Della Volpe, the Kennedy School pollster and young voter expert, said the public poll numbers for Hispanic voters, especially young ones, are “all over the place.” Levy, the Siena pollster, said the entirety of Biden’s slippage with Black voters is coming from young Black voters — older Black voters continue to overwhelmingly back the Democrat.
There’s also the gender gap: Trump is openly courting young men across races and ethnicities, and there’s some evidence he’s gaining ground there, while young women remain in Biden’s camp.
The next seven months will offer more data about the continuously shifting coalitions. But don’t hold your breath wondering about whether these changes are real.

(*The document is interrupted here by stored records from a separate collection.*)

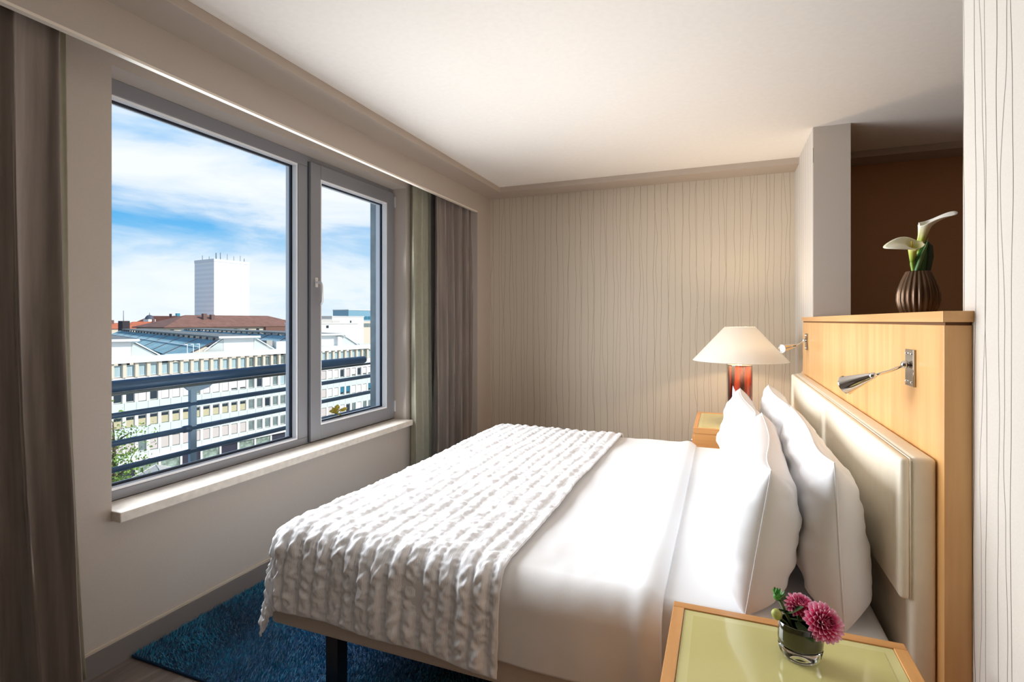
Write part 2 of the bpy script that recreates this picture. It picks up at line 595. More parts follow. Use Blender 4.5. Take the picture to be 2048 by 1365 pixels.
# ---------------------------------------------------------------- railing outside the window
NAVY = mat('railing_blue_grey', lin((66, 96, 124)), .35, metal=.15)
rl = thing('balcony_railing', (-2.75, 0, 0), label='blue grey metal balcony railing outside the window', cat='railing')
hr = []
for k in range(5):
    a_ = math.pi / 2 * k / 4
    hr.append(((0, 3.60 + .026 * math.sin(a_), 1.03), .029 * max(math.cos(a_), .08)))
tube('handrail', [(0, -.5, 1.03)] + [p for p, _ in hr], [.029] + [r for _, r in hr], NAVY, rl, 16)
box('handrail_channel', (-.016, -.5, .985), (.016, 3.9, .999), mat('rail_channel', lin((92, 104, 104)), .4, metal=.4), rl, .003)
for z in (.887, .752, .624):
    tube('rail', [(0, -.5, z), (0, 3.9, z)], .0145, NAVY, rl, 12)
POST = mat('railing_post', lin((150, 180, 200)), .4, metal=.1)
for y in (2.087, 4.0, -.4):
    po = box('post', (-.011, y - .019, .2), (.011, y + .019, .975), POST, rl, .003)
    v = [(y - .026, .965), (y + .03, .955), (y + .095, .968), (y + .118, .985), (y + .12, .995), (y - .05, .995), (y - .05, .985)]
    vs = [(sx, p[0], p[1]) for sx in (-.009, .009) for p in v]
    n_ = len(v)
    fs = [tuple(range(n_))[::-1], tuple(range(n_, 2 * n_))] + [(i, (i + 1) % n_, n_ + (i + 1) % n_, n_ + i) for i in range(n_)]
    pymesh('bracket', vs, fs, POST, po)
    lathe('collar', [(.0001, -.02), (.019, -.02), (.019, .02), (.0001, .02)], NAVY, po, 14, loc=(0, y - .033, .752), rot=(R(90), 0, 0))
tag(box('trim_4', (-2.86, -.7, .05), (XW - .30, 4.3, .2), CONC), 'concrete ledge carrying the railing outside', 'ledge', kind='structure')
# ---------------------------------------------------------------- END OF PART 1
# ---------------------------------------------------------------- brown sheet on the back wall, passage shade partly put into its colour
tag(box('wall_passage', (.72, YB - .012, 0), (XR, YB, ZS), mat('passage_brown', lin((188, 140, 100)), .85, var=.04, vscale=150)), 'back wall in the passage behind the headboard, its shade partly put into the brown', 'wall', kind='structure')

# ---------------------------------------------------------------- rug
rug = thing('shag_rug', (0, 0, 0), label='deep blue shaggy rug under the bed', cat='rug')
RX0, RX1, RY0, RY1 = -2.198, .30, 1.405, 3.55
box('rug_backing', (RX0, RY0, .001), (RX1, RY1, .012), mat('rug_backing', lin((16, 52, 84)), 1.0), rug, .003)


def pile():
    n = 125000
    x = rng.uniform(RX0 + .006, RX1 - .01, n)
    y = rng.uniform(RY0 + .003, RY1 - .01, n)
    keep = (x < -1.1) | ((y < 1.95) & (rng.random(n) < .8)) | (rng.random(n) < .12)
    x, y = x[keep], y[keep]
    n = len(x)
    L = rng.uniform(.011, .020, n)
    lean = vnoise(x * 5 + 40, y * 5 + 40, 3) * 5 + rng.normal(0, .9, n)
    tilt = rng.uniform(.15, .75, n)
    dx, dy = np.cos(lean) * np.sin(tilt) * L, np.sin(lean) * np.sin(tilt) * L
    dz = np.cos(tilt) * L
    x1 = np.clip(x + dx, RX0 - .004, None)
    wa = rng.uniform(0, np.pi, n)
    w = .0018
    wx, wy = np.cos(wa) * w, np.sin(wa) * w
    z0 = .011
    P = np.zeros((n, 4, 3))
    P[:, 0] = np.stack([x - wx, y - wy, np.full(n, z0)], 1)
    P[:, 1] = np.stack([x + wx, y + wy, np.full(n, z0)], 1)
    P[:, 2] = np.stack([x1 + wx * .6, y + dy + wy * .6, z0 + dz], 1)
    P[:, 3] = np.stack([x1 - wx * .6, y + dy - wy * .6, z0 + dz], 1)
    me = bpy.data.meshes.new('pile')
    me.vertices.add(n * 4)
    me.vertices.foreach_set('co', P.reshape(-1).astype(np.float32))
    me.loops.add(n * 4)
    me.loops.foreach_set('vertex_index', np.arange(n * 4, dtype=np.int32))
    me.polygons.add(n)
    me.polygons.foreach_set('loop_start', np.arange(0, n * 4, 4, dtype=np.int32))
    me.update(calc_edges=True)
    o = link('pile', me, mat('rug_pile', lin((22, 138, 174)), .85, var=.45, vscale=3.2, sheen=.4, var2=lin((8, 84, 120))), rug)
    o['kind'] = 'stuff'


pile()

# ---------------------------------------------------------------- curtains
DRAPE = mat('drape_taupe', lin((140, 128, 120)), .9, var=.22, vscale=40, sheen=.4, stretch=(1, 1, .06), bump=.15, bscale=400)
SHEER = translucent('sheer_olive', lin((206, 202, 182)), .40, var=.08)


def curtain(name, y0, y1, xc, amp, nf, m, label, cat, group, zt=2.47, zb=.035, flare=0., seed=1, out=0., thick=.003):
    nu, nv = 26 * nf, 46
    s_ = np.linspace(0, 1, nu)[:, None]
    v = np.linspace(0, 1, nv)[None, :]          # 0 top, 1 bottom
    ph = vnoise(s_ * nf * .9 + 3, np.full_like(s_, seed * 3.3), seed) * 3.0
    sway = vnoise(s_ * nf * .6 + 9, v * 2.2 + seed, seed + 5) * 1.5
    A = amp * (.95 + 1.1 * vnoise(s_ * nf * .9 + 1, v * 1.1, seed + 9))
    an = 2 * np.pi * nf * s_ + ph + sway * (.25 + v * .75)
    wave = np.sin(an) + .30 * np.sin(2 * an + 1.1) + .16 * np.sin(5 * an + 4 * sway)
    wave = np.sign(wave) * np.abs(wave) ** .8
    x = np.clip(xc + A * wave * (.75 + .4 * v) + out * v ** 3, XW + .006, None if out else XP - .026)
    y = y0 + (y1 + flare * v ** 2.5 - y0) * (s_ + .35 / nf * np.cos(an) * .45) + 0 * v
    z = zt + (zb - zt) * v + 0 * s_
    P = np.stack([x, y, np.broadcast_to(z, x.shape)], -1)
    o = gridmesh(name, P, m)
    mo = o.modifiers.new('thickness', 'SOLIDIFY')
    mo.thickness = thick
    tag(o, label, cat, group)
    return o


curtain('window_curtain', .45, 1.075, -2.088, .040, 5, DRAPE, 'heavy taupe curtain gathered at the near side of the window, cropped by the picture edge', 'curtain', 'taupe window curtains', flare=.055, seed=2, out=.02)
curtain('sheer_curtain', .80, 1.150, -2.170, .018, 4, SHEER, 'thin olive sheer curtain beside the near window jamb, behind the taupe one', 'curtain', 'olive sheer curtains', flare=.06, seed=4, thick=.001)
curtain('window_curtain', 3.60, 4.236, -2.096, .042, 5, DRAPE, 'heavy taupe curtain gathered in the far corner by the back wall', 'curtain', 'taupe window curtains', seed=6)
curtain('sheer_curtain', 3.41, 3.70, -2.174, .030, 3, SHEER, 'thin olive sheer curtain hanging between the casement and the far taupe curtain', 'curtain', 'olive sheer curtains', seed=8, thick=.001)

# ---------------------------------------------------------------- bed
LINEN = mat('white_linen', lin((236, 236, 238)), .85, sheen=.15, bump=.08, bscale=500)
LINEN2 = mat('white_sheet', lin((233, 233, 234)), .8, sheen=.15, bump=.06, bscale=450)
BEDFAB = mat('bed_base_fabric', lin((196, 184, 172)), .9, var=.05, vscale=200, bump=.12, bscale=500)
DARKM = mat('dark_metal', lin((52, 50, 52)), .4, metal=.6)
bed = thing('bed', (-.55, 2.48, 0), label='king size bed with beige upholstered base on dark square legs', cat='bed')
OX, OY = -.55, 2.48


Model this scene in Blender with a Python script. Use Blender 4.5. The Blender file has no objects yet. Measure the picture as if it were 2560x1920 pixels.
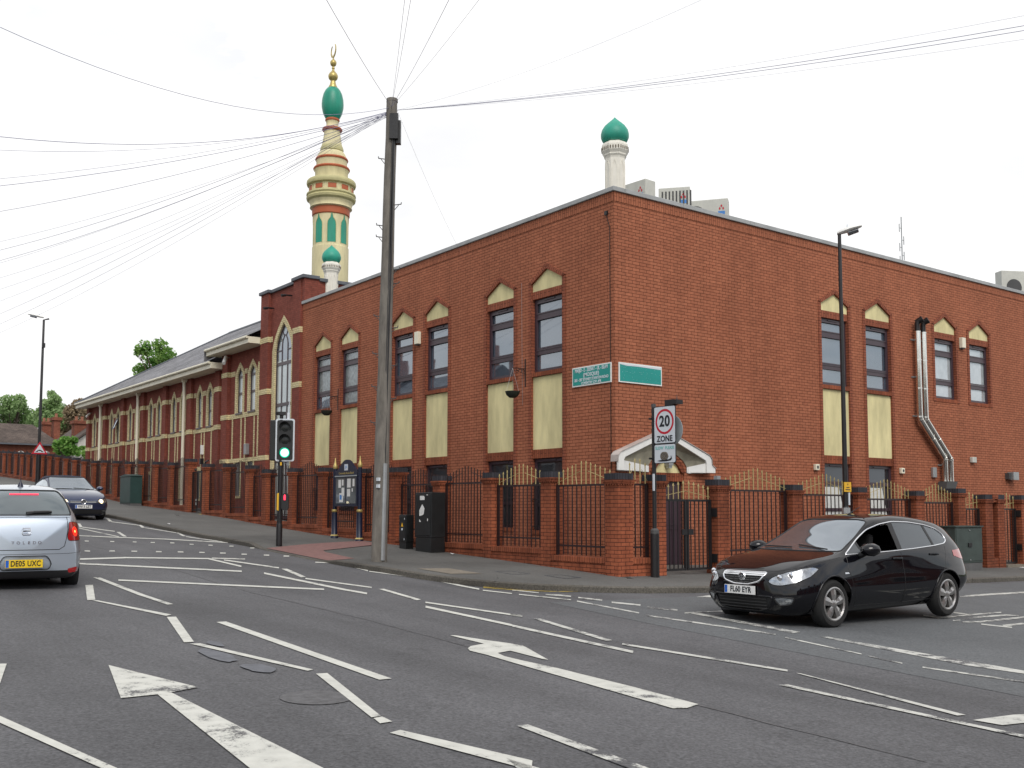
import bpy, bmesh, math, random
import numpy as np
from mathutils import Vector, Matrix
from mathutils.geometry import tessellate_polygon
from mathutils.bvhtree import BVHTree
C = bpy.context.scene.collection
SC = bpy.context.scene
R = math.radians
rnd = random.Random(7)

# ------------------------------------------------------------------ camera
cam = bpy.data.objects.new('camera', bpy.data.cameras.new('camera'))
C.objects.link(cam); SC.camera = cam
cam.data.sensor_width = 36.0
cam.data.lens = 35.8718
cam.data.shift_y = 0.04435
cam.data.clip_start = 0.1; cam.data.clip_end = 2000
CAMPOS = Vector((16.7444, -15.4014, 1.6024))
_yaw, _pitch, _roll = R(143.1820), R(4.4910), R(0.1040)
_f = Vector((math.cos(_pitch)*math.cos(_yaw), math.cos(_pitch)*math.sin(_yaw), math.sin(_pitch)))
_r = Vector((math.sin(_yaw), -math.cos(_yaw), 0)); _u = _r.cross(_f)
_r2 = math.cos(_roll)*_r + math.sin(_roll)*_u; _u2 = -math.sin(_roll)*_r + math.cos(_roll)*_u
cam.matrix_world = Matrix(((_r2.x,_u2.x,-_f.x,CAMPOS.x),(_r2.y,_u2.y,-_f.y,CAMPOS.y),(_r2.z,_u2.z,-_f.z,CAMPOS.z),(0,0,0,1)))

# ------------------------------------------------------------------ sky, sun, exposure
SUN_EL, SUN_AZ = 47.0, -24.0            # azimuth of the sun, degrees from +x
w = bpy.data.worlds.new("World"); SC.world = w; w.use_nodes = True
nt = w.node_tree; nt.nodes.clear()
def N(t, kind, **kw):
    n = t.nodes.new(kind)
    for k, v in kw.items():
        if k in n.inputs.keys(): n.inputs[k].default_value = v
        else: setattr(n, k, v)
    return n
out = N(nt, 'ShaderNodeOutputWorld'); bg = N(nt, 'ShaderNodeBackground')
sky = N(nt, 'ShaderNodeTexSky', sky_type='NISHITA', sun_disc=False)
sky.sun_elevation = R(SUN_EL); sky.sun_rotation = R(90-SUN_AZ); sky.air_density = 1.2; sky.dust_density = 2.0
skm = N(nt, 'ShaderNodeVectorMath', operation='SCALE'); skm.inputs['Scale'].default_value = 0.15
tc = N(nt, 'ShaderNodeTexCoord'); mp = N(nt, 'ShaderNodeMapping'); mp.inputs['Scale'].default_value = (1.6, 1.6, 4.0)
nz = N(nt, 'ShaderNodeTexNoise', Scale=1.7, Detail=7.0, Roughness=0.6)
cr = N(nt, 'ShaderNodeValToRGB'); cr.color_ramp.elements[0].position = 0.36; cr.color_ramp.elements[1].position = 0.58
cr.color_ramp.elements[0].color = (0.0,0.0,0.0,1)
sep = N(nt, 'ShaderNodeSeparateXYZ'); nt.links.new(tc.outputs['Generated'], sep.inputs[0])
cloudn = N(nt, 'ShaderNodeTexNoise', Scale=3.0, Detail=6.0)
ccr = N(nt, 'ShaderNodeValToRGB'); ccr.color_ramp.elements[0].position = 0.3; ccr.color_ramp.elements[1].position = 0.7
ccr.color_ramp.elements[0].color = (0.98,0.985,1.0,1); ccr.color_ramp.elements[1].color = (1.16,1.155,1.15,1)
mix = N(nt, 'ShaderNodeMix', data_type='RGBA')
L = nt.links.new
L(tc.outputs['Generated'], mp.inputs[0]); L(mp.outputs[0], nz.inputs['Vector']); L(mp.outputs[0], cloudn.inputs['Vector'])
L(nz.outputs['Fac'], cr.inputs[0]); L(cloudn.outputs['Fac'], ccr.inputs[0])
L(sky.outputs[0], skm.inputs[0])
dt = N(nt, 'ShaderNodeVectorMath', operation='DOT_PRODUCT'); dt.inputs[1].default_value = (-.72,.69,.05)
L(tc.outputs['Generated'], dt.inputs[0])
dr_ = N(nt, 'ShaderNodeMapRange'); dr_.inputs['From Min'].default_value = -.35; dr_.inputs['From Max'].default_value = .75
dr_.inputs['To Min'].default_value = -.05; dr_.inputs['To Max'].default_value = .92; L(dt.outputs['Value'], dr_.inputs[0])
fa_ = N(nt, 'ShaderNodeMath', operation='ADD'); fa_.use_clamp = True; L(cr.outputs[0], fa_.inputs[0]); L(dr_.outputs[0], fa_.inputs[1])
L(fa_.outputs[0], mix.inputs['Factor']); L(skm.outputs[0], mix.inputs['A']); L(ccr.outputs[0], mix.inputs['B'])
L(mix.outputs['Result'], bg.inputs['Color']); bg.inputs['Strength'].default_value = 1.0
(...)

The debate likely won’t even end on Nov. 5, even with voter surveys like the network exit polls or AP VoteCast.
It will then take weeks, even months, for the gold-standard post-election analyses of voter files or the Cooperative Election Study that will provide some of the answers — well after the next president is named or even inaugurated.
CORRECTION: A previous version of this report misstated the year of George H.W. Bush’s presidential election victory. It was 1988.